### INSTRUCTIONS FOR THE TASK:
Scan the entries below for the word "Blender". Copy each line that has it.

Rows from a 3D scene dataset
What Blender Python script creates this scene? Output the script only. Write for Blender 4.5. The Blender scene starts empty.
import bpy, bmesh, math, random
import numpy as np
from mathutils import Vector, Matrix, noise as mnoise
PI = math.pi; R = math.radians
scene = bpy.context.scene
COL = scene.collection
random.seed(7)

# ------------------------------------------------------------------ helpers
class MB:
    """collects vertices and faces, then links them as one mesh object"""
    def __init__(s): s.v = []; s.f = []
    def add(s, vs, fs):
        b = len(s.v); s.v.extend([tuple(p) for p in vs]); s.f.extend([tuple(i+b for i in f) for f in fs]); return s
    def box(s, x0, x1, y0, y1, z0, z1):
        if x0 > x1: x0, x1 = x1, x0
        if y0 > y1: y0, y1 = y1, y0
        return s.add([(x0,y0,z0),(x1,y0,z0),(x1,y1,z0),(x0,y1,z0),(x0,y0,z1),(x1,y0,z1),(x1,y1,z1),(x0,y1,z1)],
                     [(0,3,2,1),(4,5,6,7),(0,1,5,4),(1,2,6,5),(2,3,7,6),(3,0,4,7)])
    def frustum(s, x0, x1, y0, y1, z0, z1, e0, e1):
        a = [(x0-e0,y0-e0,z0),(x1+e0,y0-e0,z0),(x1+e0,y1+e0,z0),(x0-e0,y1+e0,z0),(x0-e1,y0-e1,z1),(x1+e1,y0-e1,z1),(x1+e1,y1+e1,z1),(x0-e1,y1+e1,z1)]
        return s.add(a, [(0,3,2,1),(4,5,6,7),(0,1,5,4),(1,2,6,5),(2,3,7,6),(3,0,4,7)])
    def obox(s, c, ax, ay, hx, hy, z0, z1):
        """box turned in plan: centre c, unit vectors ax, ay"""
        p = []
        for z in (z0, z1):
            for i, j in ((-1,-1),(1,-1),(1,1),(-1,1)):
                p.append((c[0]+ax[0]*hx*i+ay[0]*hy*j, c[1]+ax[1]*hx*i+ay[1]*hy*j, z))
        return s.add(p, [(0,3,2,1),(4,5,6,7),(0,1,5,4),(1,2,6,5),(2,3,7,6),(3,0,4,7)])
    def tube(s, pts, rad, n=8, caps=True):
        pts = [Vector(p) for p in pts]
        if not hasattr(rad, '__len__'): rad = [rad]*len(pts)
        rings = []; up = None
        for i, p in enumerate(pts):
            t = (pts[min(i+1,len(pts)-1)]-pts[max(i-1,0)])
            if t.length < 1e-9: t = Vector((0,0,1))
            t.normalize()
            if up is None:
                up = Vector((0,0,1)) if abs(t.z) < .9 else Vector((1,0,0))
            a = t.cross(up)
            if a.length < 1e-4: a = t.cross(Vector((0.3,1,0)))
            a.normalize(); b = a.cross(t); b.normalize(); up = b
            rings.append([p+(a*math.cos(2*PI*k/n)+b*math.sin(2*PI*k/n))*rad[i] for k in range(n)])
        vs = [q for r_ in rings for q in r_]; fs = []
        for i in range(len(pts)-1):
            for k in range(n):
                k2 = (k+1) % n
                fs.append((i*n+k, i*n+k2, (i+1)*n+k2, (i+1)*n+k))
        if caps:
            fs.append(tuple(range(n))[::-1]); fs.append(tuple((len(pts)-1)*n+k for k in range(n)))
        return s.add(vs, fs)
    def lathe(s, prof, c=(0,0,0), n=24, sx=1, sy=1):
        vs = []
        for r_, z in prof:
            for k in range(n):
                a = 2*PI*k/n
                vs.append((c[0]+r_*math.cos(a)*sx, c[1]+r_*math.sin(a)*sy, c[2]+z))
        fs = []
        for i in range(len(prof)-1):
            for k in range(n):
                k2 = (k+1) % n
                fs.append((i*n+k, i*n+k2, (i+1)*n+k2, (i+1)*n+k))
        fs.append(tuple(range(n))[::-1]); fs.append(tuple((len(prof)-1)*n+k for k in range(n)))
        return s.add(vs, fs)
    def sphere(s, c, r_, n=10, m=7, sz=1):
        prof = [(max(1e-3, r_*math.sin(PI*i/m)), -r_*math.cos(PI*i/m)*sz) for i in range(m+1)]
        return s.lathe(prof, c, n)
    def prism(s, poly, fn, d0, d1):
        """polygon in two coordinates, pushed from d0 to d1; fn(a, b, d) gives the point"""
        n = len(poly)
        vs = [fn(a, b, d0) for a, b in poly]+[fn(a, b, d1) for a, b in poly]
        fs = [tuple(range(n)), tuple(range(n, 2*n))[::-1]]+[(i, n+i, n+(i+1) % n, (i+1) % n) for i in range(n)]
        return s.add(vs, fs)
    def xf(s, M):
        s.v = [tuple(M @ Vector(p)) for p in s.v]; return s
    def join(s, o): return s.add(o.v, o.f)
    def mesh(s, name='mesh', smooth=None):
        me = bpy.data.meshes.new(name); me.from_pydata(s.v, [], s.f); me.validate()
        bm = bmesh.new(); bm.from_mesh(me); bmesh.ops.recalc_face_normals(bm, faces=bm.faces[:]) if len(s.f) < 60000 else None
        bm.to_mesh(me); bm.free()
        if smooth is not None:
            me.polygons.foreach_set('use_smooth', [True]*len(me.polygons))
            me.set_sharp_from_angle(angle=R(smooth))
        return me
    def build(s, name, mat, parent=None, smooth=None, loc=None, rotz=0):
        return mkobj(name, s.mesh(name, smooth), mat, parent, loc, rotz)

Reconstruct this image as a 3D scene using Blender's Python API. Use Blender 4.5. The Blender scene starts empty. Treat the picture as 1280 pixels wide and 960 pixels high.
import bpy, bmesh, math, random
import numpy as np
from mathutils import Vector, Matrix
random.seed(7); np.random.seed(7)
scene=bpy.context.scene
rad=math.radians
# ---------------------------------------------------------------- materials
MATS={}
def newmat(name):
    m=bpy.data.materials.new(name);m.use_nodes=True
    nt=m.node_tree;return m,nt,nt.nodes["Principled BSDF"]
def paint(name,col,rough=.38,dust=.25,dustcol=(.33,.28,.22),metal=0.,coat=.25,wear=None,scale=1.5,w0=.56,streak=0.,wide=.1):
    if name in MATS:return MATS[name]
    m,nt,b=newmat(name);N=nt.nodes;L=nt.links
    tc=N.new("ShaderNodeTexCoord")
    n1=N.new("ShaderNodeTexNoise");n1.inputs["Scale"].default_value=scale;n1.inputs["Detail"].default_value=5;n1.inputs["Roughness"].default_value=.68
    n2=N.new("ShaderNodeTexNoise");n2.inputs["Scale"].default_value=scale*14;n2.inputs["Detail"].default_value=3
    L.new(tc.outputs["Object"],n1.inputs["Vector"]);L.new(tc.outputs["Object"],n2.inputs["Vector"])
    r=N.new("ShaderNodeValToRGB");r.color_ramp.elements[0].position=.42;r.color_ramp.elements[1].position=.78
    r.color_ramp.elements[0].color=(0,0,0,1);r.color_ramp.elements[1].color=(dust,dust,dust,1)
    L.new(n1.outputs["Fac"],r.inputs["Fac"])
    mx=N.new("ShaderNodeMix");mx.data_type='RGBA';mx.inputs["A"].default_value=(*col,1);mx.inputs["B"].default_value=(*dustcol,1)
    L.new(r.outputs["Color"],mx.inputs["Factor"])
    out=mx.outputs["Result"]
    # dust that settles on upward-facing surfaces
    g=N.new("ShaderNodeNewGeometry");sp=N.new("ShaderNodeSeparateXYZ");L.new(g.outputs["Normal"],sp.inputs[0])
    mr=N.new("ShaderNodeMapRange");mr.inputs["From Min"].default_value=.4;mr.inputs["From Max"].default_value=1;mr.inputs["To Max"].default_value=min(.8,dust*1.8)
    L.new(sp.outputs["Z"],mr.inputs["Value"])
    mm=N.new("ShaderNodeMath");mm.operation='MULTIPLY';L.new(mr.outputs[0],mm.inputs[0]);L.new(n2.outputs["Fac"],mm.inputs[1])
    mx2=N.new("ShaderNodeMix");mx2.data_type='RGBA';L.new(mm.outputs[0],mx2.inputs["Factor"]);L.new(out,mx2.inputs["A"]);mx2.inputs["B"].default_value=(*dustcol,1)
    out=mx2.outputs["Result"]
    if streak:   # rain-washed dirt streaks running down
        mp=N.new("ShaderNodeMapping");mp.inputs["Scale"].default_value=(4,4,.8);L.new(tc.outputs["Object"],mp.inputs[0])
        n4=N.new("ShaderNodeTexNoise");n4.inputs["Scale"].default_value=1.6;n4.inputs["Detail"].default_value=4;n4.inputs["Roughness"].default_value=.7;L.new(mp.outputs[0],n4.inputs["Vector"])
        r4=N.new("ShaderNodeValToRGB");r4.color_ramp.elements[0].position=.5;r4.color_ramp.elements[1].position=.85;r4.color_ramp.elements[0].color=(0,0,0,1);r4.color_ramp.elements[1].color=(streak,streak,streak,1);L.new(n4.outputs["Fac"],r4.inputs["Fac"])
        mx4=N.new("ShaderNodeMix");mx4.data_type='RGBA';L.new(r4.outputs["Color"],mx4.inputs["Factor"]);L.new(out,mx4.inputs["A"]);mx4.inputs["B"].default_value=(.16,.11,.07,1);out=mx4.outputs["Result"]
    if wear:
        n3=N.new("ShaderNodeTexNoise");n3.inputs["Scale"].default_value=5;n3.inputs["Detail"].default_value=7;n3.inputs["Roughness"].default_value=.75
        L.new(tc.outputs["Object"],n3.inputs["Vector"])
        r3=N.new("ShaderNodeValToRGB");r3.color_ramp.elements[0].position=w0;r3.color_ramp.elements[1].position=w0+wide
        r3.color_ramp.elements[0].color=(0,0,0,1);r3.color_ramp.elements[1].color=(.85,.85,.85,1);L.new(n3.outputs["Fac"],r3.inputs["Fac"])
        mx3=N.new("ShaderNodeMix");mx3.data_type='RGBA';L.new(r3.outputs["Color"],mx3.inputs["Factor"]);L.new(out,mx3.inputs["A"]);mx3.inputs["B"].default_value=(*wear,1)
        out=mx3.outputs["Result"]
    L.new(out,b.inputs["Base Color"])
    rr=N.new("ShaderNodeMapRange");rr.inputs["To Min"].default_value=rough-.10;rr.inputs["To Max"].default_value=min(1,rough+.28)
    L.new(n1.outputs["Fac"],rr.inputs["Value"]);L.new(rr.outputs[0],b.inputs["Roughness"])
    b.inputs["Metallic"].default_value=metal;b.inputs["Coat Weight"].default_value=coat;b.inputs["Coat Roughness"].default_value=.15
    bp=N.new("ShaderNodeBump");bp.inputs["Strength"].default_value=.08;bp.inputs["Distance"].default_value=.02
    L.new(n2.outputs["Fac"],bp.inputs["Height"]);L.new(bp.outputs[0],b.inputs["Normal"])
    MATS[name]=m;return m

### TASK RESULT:
What Blender Python script creates this scene? Output the script only. Write for Blender 4.5. The Blender scene starts empty.
Reconstruct this image as a 3D scene using Blender's Python API. Use Blender 4.5. The Blender scene starts empty. Treat the picture as 1280 pixels wide and 960 pixels high.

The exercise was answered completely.